Contoh pertama adalah perempuan yang dijatuhkan pidana tiga bulan karena menikah siri dengan seorang pria beristri. Namun ditingkat banding, Pengadilan Tinggi menolak dan menyatakan bahwa bagi orang muslim adalah perkawinan yang sah dilaksanakan berdasar dan menurut cara serta memenuhi persyaratan sebagaimana yang terdapat dalam UU Perkawinan. Di tingkat Kasasi MA juga menyatakan bebas bagi perempuan tersebut.

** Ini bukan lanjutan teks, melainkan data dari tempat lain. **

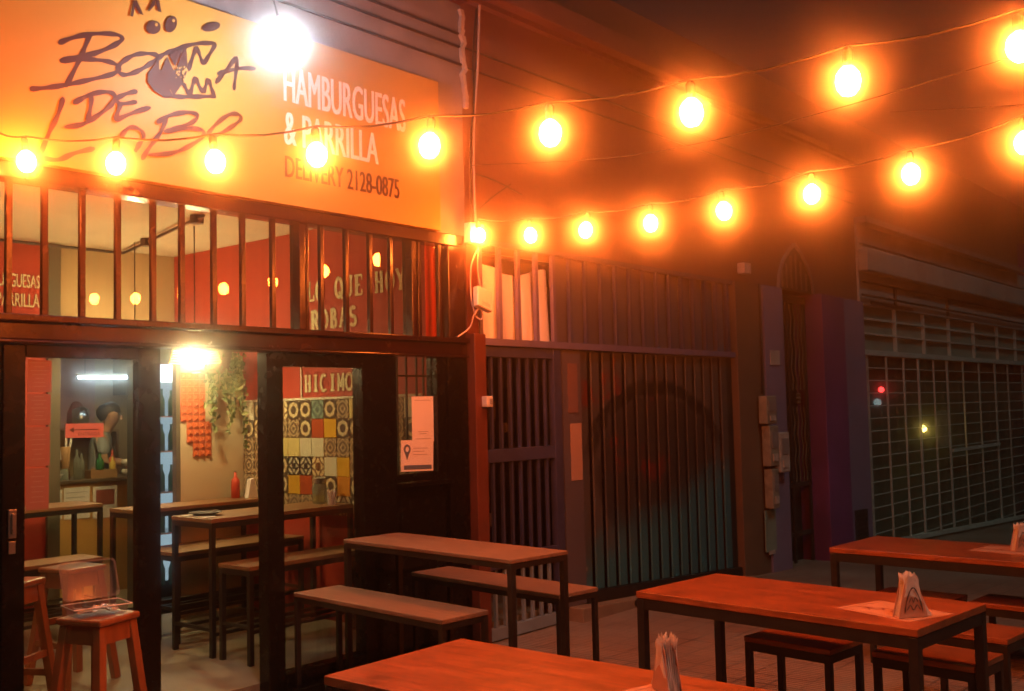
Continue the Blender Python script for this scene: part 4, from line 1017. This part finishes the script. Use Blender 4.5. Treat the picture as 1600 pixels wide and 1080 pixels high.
for dx, dy, dz in ((-.04,0,.08),(.03,.02,.08),(.0,-.03,.10),(.05,-.03,.10),(-.02,.03,.12)): MB().lathe([(0,-.03),(.018,-.022),(.026,0),(.02,.02),(0,.034)], (dx,dy,dz), 10).build('egg', M['paper'], bk, smooth=True)
# back of the kitchen
kp = thing('kitchen_poster', 'pink framed poster on the kitchen wall', 'poster', loc=(5.66,10.94,1.3))
MB().box(-.20,.22,-.02,0,0,.95).build('sheet', M['poster_pink'], kp); MB().lathe([(0,0),(.11,.03),(.10,.25),(.05,.36),(0,.38)], (0,-.03,.12), 12).build('printed_shape', M['ink_red'], kp)
mk = thing('steel_pot', 'shiny steel pot behind the counter by the poster', 'pot', loc=(5.55,10.6,1.5)); MB().lathe([(0,0),(.08,0),(.085,.2),(.08,.2),(.075,.01),(0,.01)], (0,0,0), 14).build('body', M['steel'], mk, smooth=True); MB().lathe([(0,.201),(.085,.201),(.04,.23),(0,.24)], (0,0,0), 14).build('lid', M['steel'], mk)
sf = thing('kitchen_shelf', 'pale kitchen shelf unit under the poster', 'shelf'); box('board', M['crate_wood'], (5.3,5.9,10.45,10.93,1.46,1.49), sf); box('side', M['crate_wood'], (5.3,5.33,10.45,10.93,0,1.459), sf); box('side', M['crate_wood'], (5.87,5.9,10.45,10.93,0,1.459), sf)
kc = thing('kitchen_hood', 'dark grey extractor hood at the right of the kitchen', 'hood'); 
MB().prism([(6.08,10.2,1.86),(6.58,10.2,1.86),(6.52,10.2,2.3),(6.2,10.2,2.6),(6.08,10.2,2.6)], (0,.7,0)).build('body', M['dark_grey'], kc)
MB().box(6.06,6.59,10.16,10.195,1.80,1.86).build('rim', M['steel'], kc)
tl_ = thing('tube_lamp', 'cold white tube lamp glowing in the kitchen', 'lamp', loc=(5.60,10.2,2.03))
MB().tube([(-.27,0,0),(.27,0,0)], .014, 8).build('tube', M['tube'], tl_, smooth=True); MB().box(-.29,.29,-.02,.02,.016,.04).build('fitting', M['paper'], tl_)
tl_.rotation_euler = (0,0,math.radians(-10)); 
MB().tube([(-.2,0,.04),(-.2,0,.67)], .004, 4).build('cord', M['cable_black'], tl_)
pendant((4.9,8.86,2.36), .15, 'added basket lamp lighting the service counter, unseen behind the header', 2.7)  # unseen lamp added to light the counter and kitchen from the front
# drinks fridge
FR = thing('drinks_fridge', 'bright drinks fridge with rows of bottles beside the partition', 'fridge')
box('cabinet', M['dark_grey'], (4.86, 5.34, 8.42, 8.47, 0, 2.05), FR); box('side', M['dark_grey'], (4.86,4.882,8.0,8.42,0,2.05), FR); box('side', M['dark_grey'], (5.318,5.34,8.0,8.42,0,2.05), FR)
box('lit_back', M['fridge_light'], (4.883, 5.317, 8.40, 8.415, .15, 1.95), FR); box('header', M['white_em'], (4.86,5.34,7.97,7.995,1.90,2.05), FR)
for z in (.6,.95,1.3,1.6): box('shelf', M['steel'], (4.883,5.317,8.05,8.39,z,z+.012), FR)
fm = None
for z in (.162,.612,.962,1.312,1.612):
    for k_ in range(6):
        if fm is None: fm = MB().lathe([(0,0),(.034,0),(.034,.14),(.013,.19),(.013,.24),(0,.24)], (0,0,0), 8).build('bottle', M['green_glass'], FR, smooth=True); q = fm
        else: q = fm.copy(); COL.objects.link(q); q.parent = FR
        q.scale = (.8,.8,.9+.1*random.random()); q.location = (4.915+k_*.073, 8.10+.03*(k_ % 2), z)

# ---- the cook
def skin_mesh(name, verts, edges, radii, m, parent, root=0, sub=2):
    me = bpy.data.meshes.new(name); me.from_pydata([tuple(v) for v in verts], edges, []); o = bpy.data.objects.new(name, me); COL.objects.link(o)
    if parent: o.parent = parent
    md = o.modifiers.new('skin', 'SKIN'); md.use_smooth_shade = True
    for i, r in enumerate(radii):
        v = me.skin_vertices[0].data[i]; v.radius = r if isinstance(r, tuple) else (r, r); v.use_root = (i == root)
    sb_ = o.modifiers.new('sub', 'SUBSURF'); sb_.levels = sub; sb_.render_levels = sub
    me.materials.append(m); return o
PN = thing('person', 'dark haired cook in grey shirt looking down behind the counter', 'person', loc=(5.42,9.98,.06), rz=math.radians(-28))
# local: faces +X, left = +Y
V = [(0,0,.95),(0,0,1.10),(.01,0,1.25),(.03,0,1.36),(.055,0,1.415),(.085,0,1.455),(.11,0,1.515),(.12,0,1.58),(.105,0,1.635),   # 0 pelvis .. 8 crown
     (.02,.17,1.35),(.06,.23,1.12),(.26,.19,1.08),(.33,.17,1.08),   # 9-12 left arm
     (.02,-.17,1.35),(.06,-.23,1.12),(.26,-.19,1.08),(.33,-.17,1.08), # 13-16 right arm
     (0,.10,.90),(0,.10,.50),(-.02,.10,.10),(.10,.10,.03),(0,-.10,.90),(0,-.10,.50),(-.02,-.10,.10),(.10,-.10,.03)]
E_ = [(0,1),(1,2),(2,3),(3,4),(4,5),(5,6),(6,7),(7,8),(3,9),(9,10),(10,11),(11,12),(3,13),(13,14),(14,15),(15,16),(0,17),(17,18),(18,19),(19,20),(0,21),(21,22),(22,23),(23,24)]
RR = [(.11,.14),(.10,.135),(.11,.155),(.10,.14),(.055,.06),(.055,.055),(.100,.078),(.118,.088),(.092,.076),.055,.043,.032,.024,.055,.043,.032,.024,.085,.062,.045,.04,.085,.062,.045,.04]
for sgn, wr in ((1,12),(-1,16)):
    for k_ in range(5):
        bx_ = V[wr]; i0 = len(V)
        if k_ < 4:
            yy = bx_[1]+(k_-1.5)*.021; ln = (.062,.078,.072,.055)[k_]
            V += [(bx_[0]+.055, yy, bx_[2]), (bx_[0]+.055+ln*.55, yy, bx_[2]-.012), (bx_[0]+.055+ln, yy, bx_[2]-.035)]
        else:
            V += [(bx_[0]+.015, bx_[1]-sgn*.035, bx_[2]-.005), (bx_[0]+.04, bx_[1]-sgn*.055, bx_[2]-.012), (bx_[0]+.065, bx_[1]-sgn*.06, bx_[2]-.022)]
        E_ += [(wr,i0),(i0,i0+1),(i0+1,i0+2)]; RR += [.012,.0095,.008]
skin_mesh('body', V, E_, RR, M['skin'], PN, 0, 2)
# face details
fc = MB(); fc.prism([(.196,-.015,1.525),(.196,.015,1.525),(.192,.006,1.575),(.192,-.006,1.575)], (.032,0,-.004)); fc.build('nose', M['skin'], PN, .006)
for sgn in (1,-1):
    MB().lathe([(0,-.012),(.011,0),(0,.012)], (.196,sgn*.032,1.582), 8).build('eye', M['ink'], PN)
    MB().bar((.204,sgn*.015,1.602), (.190,sgn*.052,1.605), .012, .008).build('eyebrow', M['hair'], PN)
    MB().lathe([(0,-.032),(.018,-.018),(.022,.01),(0,.034)], (.105,sgn*.084,1.565), 8).build('ear', M['skin'], PN)
MB().bar((.190,-.020,1.500), (.190,.020,1.500), .010, .008).build('mouth', M['ink_red'], PN)
hr = MB().lathe([(0,.105),(.05,.098),(.088,.066),(.102,.02),(.098,-.03),(.085,-.06)], (0,0,0), 18).build('hair', M['hair'], PN, smooth=True)
hr.location = (.088,0,1.605); hr.rotation_euler = (0, math.radians(-22), 0); hr.scale = (1.16,.95,.95)
skin_mesh('trousers', [(0,0,.93),(0,.10,.86),(0,.10,.50),(-.02,.10,.07),(0,-.10,.86),(0,-.10,.50),(-.02,-.10,.07)], [(0,1),(1,2),(2,3),(0,4),(4,5),(5,6)], [(.13,.15),.10,.08,.07,.10,.08,.07], M['dark_grey'], PN, 0, 1)
skin_mesh('shirt', [(0,0,.90),V[1],V[2],(.025,0,1.345),V[9],(.055,.225,1.16),V[13],(.055,-.225,1.16),(.045,0,1.40)], [(0,1),(1,2),(2,3),(3,4),(4,5),(3,6),(6,7),(3,8)],
          [(.125,.155),(.118,.152),(.128,.172),(.115,.155),.073,.062,.073,.062,(.068,.075)], M['shirt'], PN, 0, 2)
MB().box(.125,.145,-.14,.14,.75,1.26).build('apron', M['apron'], PN, .01)
PN.rotation_euler = (0,0,math.radians(-30))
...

“Pada contoh yang saya jelaskan tadi maksud perkawinan di sini adalah seperti yang terdapat dalam Pasal 2 ayat (2) UU Perkawinan, sehingga Perkawinan siri tidak masuk dalam pengertian terhalang perkawinan lain yang terdapat dalam Pasal 279 KUHP,” ujarnya.
Sedangkan kasus kedua, Chairul melanjutkan, seorang pria beristri melakukan kawin siri dan dituntut dengan Pasal 279 KUHP, kemudian dipidana satu tahun penjara. Sampai dengan tahap Kasasi terdakwa tetap dijatuhi hukuman pidana yang sama. Dalam hal ini pengertian perkawinan termasuk perkawinan siri.
“Sehingga sangat jelas perbedaan antara pengertian dari perkawinan dalam kasus pertama dengan kasus kedua. Dan konsekuensi pidananya juga berbeda,” tuturnya.
Chairul kemudian menegaskan bahwa kawin Siri tidak hanya dapat dilihat dari persektif hukum pidana saja. Karena memang sebenarnya tidak ada penafsiran yang tunggal terhadap Pasal 279 KUHP. “Selain itu, nikah siri juga sebenarnya tidak hanya merugikan bagi keturunan saja, tetapi dalam hukum pidana malah laki-laki dirugikan karena nikah siri,” tuturnya.